[Start DATA SEGMENT]

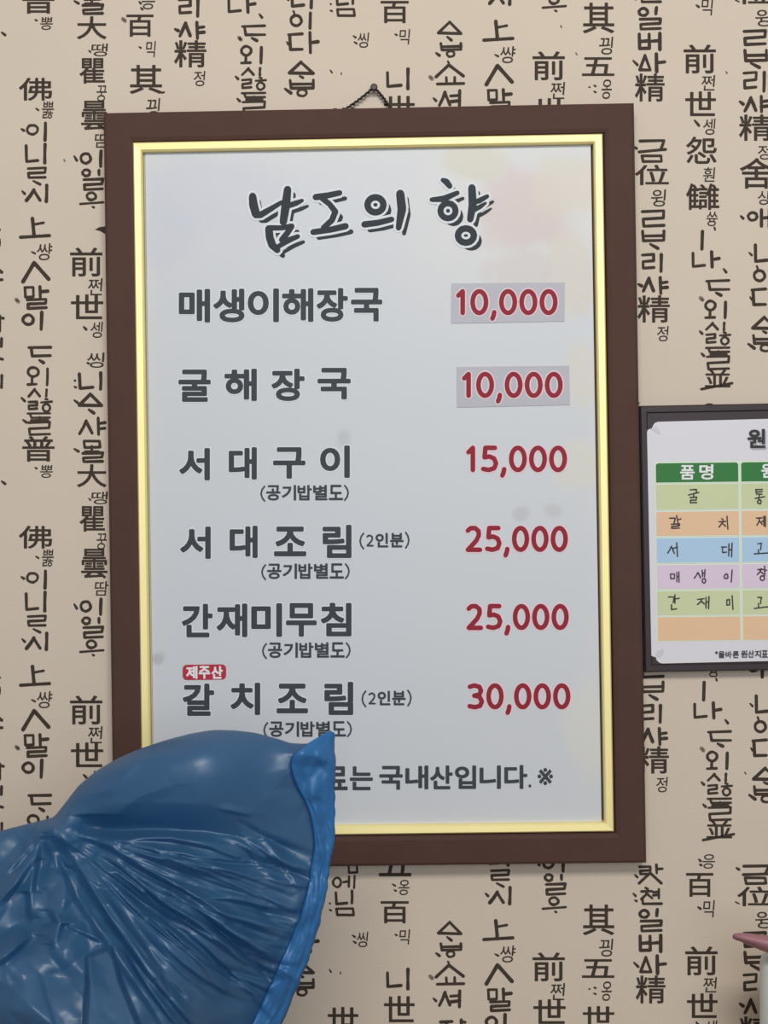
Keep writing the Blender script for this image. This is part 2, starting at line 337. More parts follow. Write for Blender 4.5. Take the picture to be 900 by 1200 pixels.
molding('wooden_frame', W, H, [(.0015, -.0005), (0, -.003), (0, -.021), (.0012, -.0245), (.004, FY), (.030, FY), (.034, -.0245), (.0355, -.022), (.0355, -.0005)], M_wood, menu)
def lrect(corners, y):
    L = local_map(root, ang, y); p = [L(*q) for q in corners]
    return ((p[0].x+p[3].x)/2, (p[2].z+p[3].z)/2, (p[1].x+p[2].x)/2, (p[0].z+p[1].z)/2)
gx0, gz0, gx1, gz1 = lrect(((156.5, 167.5), (707, 156.5), (718.5, 974.5), (166.5, 981)), -.0245)
molding('gold_trim', gx1-gx0, gz1-gz0, [(0, -.004), (0, -.0245), (.0015, -.0262), (.0085, -.0256), (.0103, -.0235), (.0103, -.004)], M_gold, menu, ((gx0+gx1)/2, (gz0+gz1)/2))
slab('backing_board', (gx0-.004, gz0-.004, gx1+.004, gz1+.004), -.0105, -.0015, M_back, menu)

# printed panel: pale grey ground, faint blossom print at the upper right, grey clouding upper left, three small stains
M_panel = mat('menu_print', (206, 208, 214), .42, spec=.35)
nt = M_panel.node_tree; B = nt.nodes['Principled BSDF']
tc = nt.nodes.new('ShaderNodeTexCoord')
def wash(prev, pos, size, rgb, amt, scale, seed, hard=.35):
    mp = nt.nodes.new('ShaderNodeMapping'); mp.vector_type = 'TEXTURE'
    mp.inputs['Location'].default_value = pos; mp.inputs['Scale'].default_value = size
    nt.links.new(tc.outputs['Object'], mp.inputs['Vector'])
    nz = nt.nodes.new('ShaderNodeTexNoise'); nz.noise_dimensions = '4D'; nz.inputs['Scale'].default_value = scale; nz.inputs['W'].default_value = seed; nz.inputs['Detail'].default_value = 3
    nt.links.new(tc.outputs['Object'], nz.inputs['Vector'])
    ln = nt.nodes.new('ShaderNodeVectorMath'); ln.operation = 'LENGTH'; nt.links.new(mp.outputs['Vector'], ln.inputs[0])
    ad = nt.nodes.new('ShaderNodeMath'); ad.operation = 'MULTIPLY_ADD'; ad.inputs[1].default_value = 1.3
    nt.links.new(nz.outputs['Fac'], ad.inputs[0]); nt.links.new(ln.outputs['Value'], ad.inputs[2])
    mr = nt.nodes.new('ShaderNodeMapRange'); mr.interpolation_type = 'SMOOTHSTEP'
    mr.inputs['From Min'].default_value = 1.45+hard/2; mr.inputs['From Max'].default_value = 1.45-hard/2
    mr.inputs['To Min'].default_value = 0; mr.inputs['To Max'].default_value = amt
    nt.links.new(ad.outputs[0], mr.inputs['Value'])
    mx = nt.nodes.new('ShaderNodeMix'); mx.data_type = 'RGBA'
    nt.links.new(mr.outputs['Result'], mx.inputs[0])
    if prev is None: mx.inputs[6].default_value = lin(199, 201, 206)
    else: nt.links.new(prev, mx.inputs[6])
    mx.inputs[7].default_value = lin(*rgb)
    return mx.outputs[2]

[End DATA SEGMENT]

SHORT PROBLEM:
Write out again exactly the lines from the start of the data above through the line containing "-.0015, M_back, menu)", inclusive, excluding any pictures.

EXERCISE RESULT:
Keep writing the Blender script for this image. This is part 2, starting at line 337. More parts follow. Write for Blender 4.5. Take the picture to be 900 by 1200 pixels.
molding('wooden_frame', W, H, [(.0015, -.0005), (0, -.003), (0, -.021), (.0012, -.0245), (.004, FY), (.030, FY), (.034, -.0245), (.0355, -.022), (.0355, -.0005)], M_wood, menu)
def lrect(corners, y):
    L = local_map(root, ang, y); p = [L(*q) for q in corners]
    return ((p[0].x+p[3].x)/2, (p[2].z+p[3].z)/2, (p[1].x+p[2].x)/2, (p[0].z+p[1].z)/2)
gx0, gz0, gx1, gz1 = lrect(((156.5, 167.5), (707, 156.5), (718.5, 974.5), (166.5, 981)), -.0245)
molding('gold_trim', gx1-gx0, gz1-gz0, [(0, -.004), (0, -.0245), (.0015, -.0262), (.0085, -.0256), (.0103, -.0235), (.0103, -.004)], M_gold, menu, ((gx0+gx1)/2, (gz0+gz1)/2))
slab('backing_board', (gx0-.004, gz0-.004, gx1+.004, gz1+.004), -.0105, -.0015, M_back, menu)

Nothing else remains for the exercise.